• _Exercise description_: Using the data below, output the first line and every line after it up to and including the line containing "from scipy.interpolate import", exactly as written and with nothing added.

[START Data segment]

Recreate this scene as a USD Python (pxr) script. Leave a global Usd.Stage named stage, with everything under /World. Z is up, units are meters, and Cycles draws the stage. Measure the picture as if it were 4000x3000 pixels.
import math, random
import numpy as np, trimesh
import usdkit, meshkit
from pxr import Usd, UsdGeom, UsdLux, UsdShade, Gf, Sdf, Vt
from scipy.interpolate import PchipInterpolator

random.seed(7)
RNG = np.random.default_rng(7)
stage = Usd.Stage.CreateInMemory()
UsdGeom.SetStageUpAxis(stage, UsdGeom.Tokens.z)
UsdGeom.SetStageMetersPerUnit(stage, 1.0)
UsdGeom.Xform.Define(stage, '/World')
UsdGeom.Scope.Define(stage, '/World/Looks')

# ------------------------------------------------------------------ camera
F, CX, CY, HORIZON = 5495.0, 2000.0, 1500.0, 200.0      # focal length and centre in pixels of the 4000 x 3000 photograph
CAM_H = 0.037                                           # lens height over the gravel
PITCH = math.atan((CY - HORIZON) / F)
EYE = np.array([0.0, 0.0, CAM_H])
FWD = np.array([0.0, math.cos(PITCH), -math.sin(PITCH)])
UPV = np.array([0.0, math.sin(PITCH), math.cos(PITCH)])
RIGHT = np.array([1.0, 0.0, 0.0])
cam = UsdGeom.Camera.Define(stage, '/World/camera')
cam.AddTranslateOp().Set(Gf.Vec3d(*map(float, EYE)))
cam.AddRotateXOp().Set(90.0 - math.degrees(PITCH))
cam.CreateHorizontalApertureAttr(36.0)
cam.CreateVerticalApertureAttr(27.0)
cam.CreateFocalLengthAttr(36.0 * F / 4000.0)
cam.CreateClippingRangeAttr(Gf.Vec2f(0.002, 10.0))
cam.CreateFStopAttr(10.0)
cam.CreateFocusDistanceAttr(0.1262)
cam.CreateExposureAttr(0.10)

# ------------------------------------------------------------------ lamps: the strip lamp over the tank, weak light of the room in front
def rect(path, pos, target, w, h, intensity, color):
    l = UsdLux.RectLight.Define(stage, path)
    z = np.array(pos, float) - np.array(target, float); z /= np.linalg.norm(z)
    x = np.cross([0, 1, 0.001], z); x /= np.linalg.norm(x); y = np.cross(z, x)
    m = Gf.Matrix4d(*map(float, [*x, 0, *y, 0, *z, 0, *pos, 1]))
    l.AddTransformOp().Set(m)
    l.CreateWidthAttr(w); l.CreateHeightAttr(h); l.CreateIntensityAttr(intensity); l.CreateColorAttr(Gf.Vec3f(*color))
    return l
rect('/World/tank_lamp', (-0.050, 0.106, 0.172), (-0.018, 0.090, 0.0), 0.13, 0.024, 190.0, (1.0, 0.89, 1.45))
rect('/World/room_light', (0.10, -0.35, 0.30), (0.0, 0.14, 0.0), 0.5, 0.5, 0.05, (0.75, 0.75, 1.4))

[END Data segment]

• _Completed task_:
Recreate this scene as a USD Python (pxr) script. Leave a global Usd.Stage named stage, with everything under /World. Z is up, units are meters, and Cycles draws the stage. Measure the picture as if it were 4000x3000 pixels.
import math, random
import numpy as np, trimesh
import usdkit, meshkit
from pxr import Usd, UsdGeom, UsdLux, UsdShade, Gf, Sdf, Vt
from scipy.interpolate import PchipInterpolator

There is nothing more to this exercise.